Records for the exercise:
>> START

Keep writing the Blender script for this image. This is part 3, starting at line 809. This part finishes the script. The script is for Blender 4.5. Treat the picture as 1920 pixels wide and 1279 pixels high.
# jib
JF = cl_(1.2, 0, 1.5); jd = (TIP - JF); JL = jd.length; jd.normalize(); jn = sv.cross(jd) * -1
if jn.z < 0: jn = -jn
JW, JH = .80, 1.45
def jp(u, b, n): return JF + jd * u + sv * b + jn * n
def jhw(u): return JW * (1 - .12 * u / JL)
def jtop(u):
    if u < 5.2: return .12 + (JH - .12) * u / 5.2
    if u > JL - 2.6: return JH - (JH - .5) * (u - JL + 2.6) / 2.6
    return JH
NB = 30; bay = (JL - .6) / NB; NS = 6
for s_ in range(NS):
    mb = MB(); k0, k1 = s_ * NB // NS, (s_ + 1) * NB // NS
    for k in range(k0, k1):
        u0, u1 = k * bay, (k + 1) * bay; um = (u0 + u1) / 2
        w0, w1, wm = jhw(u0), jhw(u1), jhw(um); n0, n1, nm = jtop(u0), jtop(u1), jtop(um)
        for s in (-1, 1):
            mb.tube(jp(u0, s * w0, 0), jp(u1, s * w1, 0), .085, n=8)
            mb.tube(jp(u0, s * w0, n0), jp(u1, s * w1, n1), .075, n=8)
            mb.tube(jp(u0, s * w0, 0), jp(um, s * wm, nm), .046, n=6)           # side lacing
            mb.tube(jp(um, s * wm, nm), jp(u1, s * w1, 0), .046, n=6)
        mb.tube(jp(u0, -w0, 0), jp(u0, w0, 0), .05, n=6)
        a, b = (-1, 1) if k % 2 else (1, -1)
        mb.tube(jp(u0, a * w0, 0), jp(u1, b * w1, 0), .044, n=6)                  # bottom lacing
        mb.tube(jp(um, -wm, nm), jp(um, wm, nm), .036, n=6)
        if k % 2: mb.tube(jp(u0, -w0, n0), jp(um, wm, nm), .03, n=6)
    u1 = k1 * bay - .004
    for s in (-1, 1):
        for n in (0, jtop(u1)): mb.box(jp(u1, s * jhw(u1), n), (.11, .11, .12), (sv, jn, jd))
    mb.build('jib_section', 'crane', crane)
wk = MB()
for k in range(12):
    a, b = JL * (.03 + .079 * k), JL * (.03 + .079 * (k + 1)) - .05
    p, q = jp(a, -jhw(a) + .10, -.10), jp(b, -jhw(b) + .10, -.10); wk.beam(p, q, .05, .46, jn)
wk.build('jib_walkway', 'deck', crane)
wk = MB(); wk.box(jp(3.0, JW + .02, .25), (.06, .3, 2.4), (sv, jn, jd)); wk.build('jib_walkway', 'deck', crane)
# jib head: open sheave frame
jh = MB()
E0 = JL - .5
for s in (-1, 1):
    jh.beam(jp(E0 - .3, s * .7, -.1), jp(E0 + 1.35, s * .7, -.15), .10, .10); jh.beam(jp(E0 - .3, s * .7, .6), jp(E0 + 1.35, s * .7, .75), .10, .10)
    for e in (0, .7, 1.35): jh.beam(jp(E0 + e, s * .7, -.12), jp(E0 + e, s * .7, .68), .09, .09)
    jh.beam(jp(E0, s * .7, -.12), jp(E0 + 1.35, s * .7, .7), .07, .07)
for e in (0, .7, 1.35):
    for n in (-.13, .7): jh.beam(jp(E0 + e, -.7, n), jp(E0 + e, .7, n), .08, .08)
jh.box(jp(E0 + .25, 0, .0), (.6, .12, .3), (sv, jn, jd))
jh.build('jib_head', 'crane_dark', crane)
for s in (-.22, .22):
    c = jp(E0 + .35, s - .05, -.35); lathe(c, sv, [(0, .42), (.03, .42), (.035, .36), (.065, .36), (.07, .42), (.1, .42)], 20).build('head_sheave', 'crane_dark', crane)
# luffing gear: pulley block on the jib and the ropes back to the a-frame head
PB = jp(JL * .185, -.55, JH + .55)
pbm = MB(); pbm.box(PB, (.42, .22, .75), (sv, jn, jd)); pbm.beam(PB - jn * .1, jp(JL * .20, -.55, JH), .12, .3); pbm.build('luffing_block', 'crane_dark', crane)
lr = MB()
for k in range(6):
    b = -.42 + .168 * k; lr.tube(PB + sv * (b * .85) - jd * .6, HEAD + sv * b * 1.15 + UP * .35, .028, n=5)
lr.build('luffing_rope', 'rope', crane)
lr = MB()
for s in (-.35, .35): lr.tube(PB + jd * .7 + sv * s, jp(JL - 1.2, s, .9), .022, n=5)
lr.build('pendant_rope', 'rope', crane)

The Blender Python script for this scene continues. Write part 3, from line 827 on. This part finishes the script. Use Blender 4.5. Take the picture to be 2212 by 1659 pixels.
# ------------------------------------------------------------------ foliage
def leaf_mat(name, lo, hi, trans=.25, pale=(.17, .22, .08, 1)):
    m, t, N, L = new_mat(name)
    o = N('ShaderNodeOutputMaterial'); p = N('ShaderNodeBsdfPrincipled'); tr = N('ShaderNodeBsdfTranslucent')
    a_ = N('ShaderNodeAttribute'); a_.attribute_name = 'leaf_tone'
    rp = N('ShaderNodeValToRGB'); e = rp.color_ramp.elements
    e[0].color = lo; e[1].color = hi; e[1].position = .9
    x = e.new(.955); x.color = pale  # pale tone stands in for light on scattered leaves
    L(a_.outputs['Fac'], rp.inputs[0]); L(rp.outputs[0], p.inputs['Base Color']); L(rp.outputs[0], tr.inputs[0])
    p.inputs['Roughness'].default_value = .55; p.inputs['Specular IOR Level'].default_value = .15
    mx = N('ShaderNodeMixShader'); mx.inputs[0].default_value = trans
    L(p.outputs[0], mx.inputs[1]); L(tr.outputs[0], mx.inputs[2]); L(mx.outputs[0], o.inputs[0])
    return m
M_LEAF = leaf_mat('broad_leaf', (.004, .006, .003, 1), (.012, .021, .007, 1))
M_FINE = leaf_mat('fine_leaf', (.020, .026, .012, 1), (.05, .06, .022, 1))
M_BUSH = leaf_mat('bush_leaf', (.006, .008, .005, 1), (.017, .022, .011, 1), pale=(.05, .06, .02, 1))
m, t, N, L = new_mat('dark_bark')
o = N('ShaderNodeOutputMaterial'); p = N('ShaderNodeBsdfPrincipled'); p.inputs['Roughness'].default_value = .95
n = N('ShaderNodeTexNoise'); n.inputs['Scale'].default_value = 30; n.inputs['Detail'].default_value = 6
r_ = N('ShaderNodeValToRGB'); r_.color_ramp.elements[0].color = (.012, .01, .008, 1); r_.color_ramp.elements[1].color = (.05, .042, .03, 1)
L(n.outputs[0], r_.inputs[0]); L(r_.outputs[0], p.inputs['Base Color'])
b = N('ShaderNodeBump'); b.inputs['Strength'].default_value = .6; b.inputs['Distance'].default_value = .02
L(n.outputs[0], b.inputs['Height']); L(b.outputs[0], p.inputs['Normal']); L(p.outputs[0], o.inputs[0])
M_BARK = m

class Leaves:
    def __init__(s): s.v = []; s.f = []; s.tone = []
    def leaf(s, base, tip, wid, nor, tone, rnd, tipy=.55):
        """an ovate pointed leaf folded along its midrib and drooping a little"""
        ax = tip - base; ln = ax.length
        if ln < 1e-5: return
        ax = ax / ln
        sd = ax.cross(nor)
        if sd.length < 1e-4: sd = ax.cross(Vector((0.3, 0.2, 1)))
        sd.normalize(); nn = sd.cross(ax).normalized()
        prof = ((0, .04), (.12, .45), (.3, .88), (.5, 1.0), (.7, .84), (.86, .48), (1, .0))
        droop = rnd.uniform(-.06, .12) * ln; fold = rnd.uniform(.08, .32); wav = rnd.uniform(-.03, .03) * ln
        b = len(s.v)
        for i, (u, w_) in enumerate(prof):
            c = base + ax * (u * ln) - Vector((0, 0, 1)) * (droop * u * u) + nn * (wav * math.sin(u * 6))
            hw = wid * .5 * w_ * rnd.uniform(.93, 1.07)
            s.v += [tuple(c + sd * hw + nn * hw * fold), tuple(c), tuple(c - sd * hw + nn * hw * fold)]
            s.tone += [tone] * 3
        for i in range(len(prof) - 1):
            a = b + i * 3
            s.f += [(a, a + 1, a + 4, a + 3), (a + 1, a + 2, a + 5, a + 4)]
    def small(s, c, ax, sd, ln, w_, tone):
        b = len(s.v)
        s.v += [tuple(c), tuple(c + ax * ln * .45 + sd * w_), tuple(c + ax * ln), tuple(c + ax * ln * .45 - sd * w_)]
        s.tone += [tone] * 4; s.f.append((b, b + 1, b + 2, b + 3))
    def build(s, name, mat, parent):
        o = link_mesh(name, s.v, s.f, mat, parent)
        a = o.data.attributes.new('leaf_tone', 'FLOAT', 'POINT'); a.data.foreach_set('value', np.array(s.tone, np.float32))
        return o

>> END

Written instruction: Retype only this portion of the data above: the line containing "(.012, .021, .007, 1))", the line containing "(.05, .06, .022, 1))", and all lines between them, exactly.

Solution for this problem:
M_LEAF = leaf_mat('broad_leaf', (.004, .006, .003, 1), (.012, .021, .007, 1))
M_FINE = leaf_mat('fine_leaf', (.020, .026, .012, 1), (.05, .06, .022, 1))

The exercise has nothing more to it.